>> BEGIN

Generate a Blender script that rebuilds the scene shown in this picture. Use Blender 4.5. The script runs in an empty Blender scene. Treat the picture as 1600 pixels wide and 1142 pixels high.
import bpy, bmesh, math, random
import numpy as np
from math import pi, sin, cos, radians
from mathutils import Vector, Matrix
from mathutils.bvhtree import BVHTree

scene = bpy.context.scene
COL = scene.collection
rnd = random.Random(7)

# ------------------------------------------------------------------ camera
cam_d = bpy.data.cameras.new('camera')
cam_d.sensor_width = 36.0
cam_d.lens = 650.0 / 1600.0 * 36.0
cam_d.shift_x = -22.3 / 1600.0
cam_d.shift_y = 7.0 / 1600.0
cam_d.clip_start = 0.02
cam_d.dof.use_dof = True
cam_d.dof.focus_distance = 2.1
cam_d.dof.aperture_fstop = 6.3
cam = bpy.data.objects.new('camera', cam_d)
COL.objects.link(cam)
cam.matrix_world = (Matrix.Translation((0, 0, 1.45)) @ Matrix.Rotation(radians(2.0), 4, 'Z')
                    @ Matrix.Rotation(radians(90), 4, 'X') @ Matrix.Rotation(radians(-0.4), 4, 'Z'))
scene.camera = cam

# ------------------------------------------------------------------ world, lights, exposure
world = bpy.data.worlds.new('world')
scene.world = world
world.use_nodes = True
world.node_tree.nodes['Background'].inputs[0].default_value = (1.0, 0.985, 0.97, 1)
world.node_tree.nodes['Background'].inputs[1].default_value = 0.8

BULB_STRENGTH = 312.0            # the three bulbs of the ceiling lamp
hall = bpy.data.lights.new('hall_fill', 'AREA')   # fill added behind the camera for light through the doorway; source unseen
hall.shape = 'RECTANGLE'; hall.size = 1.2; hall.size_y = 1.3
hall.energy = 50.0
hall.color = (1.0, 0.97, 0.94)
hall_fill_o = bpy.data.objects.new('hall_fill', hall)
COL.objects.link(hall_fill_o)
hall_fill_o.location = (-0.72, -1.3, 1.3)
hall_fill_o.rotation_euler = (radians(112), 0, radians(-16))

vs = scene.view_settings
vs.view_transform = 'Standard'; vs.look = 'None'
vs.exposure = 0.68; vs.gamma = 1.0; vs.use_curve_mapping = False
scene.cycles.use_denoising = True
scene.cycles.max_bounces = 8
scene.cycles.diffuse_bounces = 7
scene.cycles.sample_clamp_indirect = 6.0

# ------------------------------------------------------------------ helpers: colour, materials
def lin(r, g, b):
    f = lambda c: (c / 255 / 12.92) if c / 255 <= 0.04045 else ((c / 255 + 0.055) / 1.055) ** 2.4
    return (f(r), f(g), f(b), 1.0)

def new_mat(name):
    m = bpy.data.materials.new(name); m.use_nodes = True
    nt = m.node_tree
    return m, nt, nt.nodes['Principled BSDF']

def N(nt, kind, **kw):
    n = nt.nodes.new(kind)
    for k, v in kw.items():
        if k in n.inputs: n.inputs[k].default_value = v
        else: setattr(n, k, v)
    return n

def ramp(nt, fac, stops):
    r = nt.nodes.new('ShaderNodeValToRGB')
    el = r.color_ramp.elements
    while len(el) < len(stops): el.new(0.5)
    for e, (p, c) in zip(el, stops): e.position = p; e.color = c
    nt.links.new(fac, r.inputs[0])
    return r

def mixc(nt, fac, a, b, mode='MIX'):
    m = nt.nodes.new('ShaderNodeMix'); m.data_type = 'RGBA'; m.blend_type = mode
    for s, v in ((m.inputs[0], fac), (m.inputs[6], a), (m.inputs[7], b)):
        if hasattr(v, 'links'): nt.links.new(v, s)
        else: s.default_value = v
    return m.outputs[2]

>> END

## SHORT EXERCISE
Quote the whole listing above, leaving nothing out.

## ANSWER BELOW
Generate a Blender script that rebuilds the scene shown in this picture. Use Blender 4.5. The script runs in an empty Blender scene. Treat the picture as 1600 pixels wide and 1142 pixels high.
import bpy, bmesh, math, random
import numpy as np
from math import pi, sin, cos, radians
from mathutils import Vector, Matrix
from mathutils.bvhtree import BVHTree

scene = bpy.context.scene
COL = scene.collection
rnd = random.Random(7)

# ------------------------------------------------------------------ camera
cam_d = bpy.data.cameras.new('camera')
cam_d.sensor_width = 36.0
cam_d.lens = 650.0 / 1600.0 * 36.0
cam_d.shift_x = -22.3 / 1600.0
cam_d.shift_y = 7.0 / 1600.0
cam_d.clip_start = 0.02
cam_d.dof.use_dof = True
cam_d.dof.focus_distance = 2.1
cam_d.dof.aperture_fstop = 6.3
cam = bpy.data.objects.new('camera', cam_d)
COL.objects.link(cam)
cam.matrix_world = (Matrix.Translation((0, 0, 1.45)) @ Matrix.Rotation(radians(2.0), 4, 'Z')
                    @ Matrix.Rotation(radians(90), 4, 'X') @ Matrix.Rotation(radians(-0.4), 4, 'Z'))
scene.camera = cam

# ------------------------------------------------------------------ world, lights, exposure
world = bpy.data.worlds.new('world')
scene.world = world
world.use_nodes = True
world.node_tree.nodes['Background'].inputs[0].default_value = (1.0, 0.985, 0.97, 1)
world.node_tree.nodes['Background'].inputs[1].default_value = 0.8

BULB_STRENGTH = 312.0            # the three bulbs of the ceiling lamp
hall = bpy.data.lights.new('hall_fill', 'AREA')   # fill added behind the camera for light through the doorway; source unseen
hall.shape = 'RECTANGLE'; hall.size = 1.2; hall.size_y = 1.3
hall.energy = 50.0
hall.color = (1.0, 0.97, 0.94)
hall_fill_o = bpy.data.objects.new('hall_fill', hall)
COL.objects.link(hall_fill_o)
hall_fill_o.location = (-0.72, -1.3, 1.3)
hall_fill_o.rotation_euler = (radians(112), 0, radians(-16))

vs = scene.view_settings
vs.view_transform = 'Standard'; vs.look = 'None'
vs.exposure = 0.68; vs.gamma = 1.0; vs.use_curve_mapping = False
scene.cycles.use_denoising = True
scene.cycles.max_bounces = 8
scene.cycles.diffuse_bounces = 7
scene.cycles.sample_clamp_indirect = 6.0

# ------------------------------------------------------------------ helpers: colour, materials
def lin(r, g, b):
    f = lambda c: (c / 255 / 12.92) if c / 255 <= 0.04045 else ((c / 255 + 0.055) / 1.055) ** 2.4
    return (f(r), f(g), f(b), 1.0)

def new_mat(name):
    m = bpy.data.materials.new(name); m.use_nodes = True
    nt = m.node_tree
    return m, nt, nt.nodes['Principled BSDF']

def N(nt, kind, **kw):
    n = nt.nodes.new(kind)
    for k, v in kw.items():
        if k in n.inputs: n.inputs[k].default_value = v
        else: setattr(n, k, v)
    return n

def ramp(nt, fac, stops):
    r = nt.nodes.new('ShaderNodeValToRGB')
    el = r.color_ramp.elements
    while len(el) < len(stops): el.new(0.5)
    for e, (p, c) in zip(el, stops): e.position = p; e.color = c
    nt.links.new(fac, r.inputs[0])
    return r

def mixc(nt, fac, a, b, mode='MIX'):
    m = nt.nodes.new('ShaderNodeMix'); m.data_type = 'RGBA'; m.blend_type = mode
    for s, v in ((m.inputs[0], fac), (m.inputs[6], a), (m.inputs[7], b)):
        if hasattr(v, 'links'): nt.links.new(v, s)
        else: s.default_value = v
    return m.outputs[2]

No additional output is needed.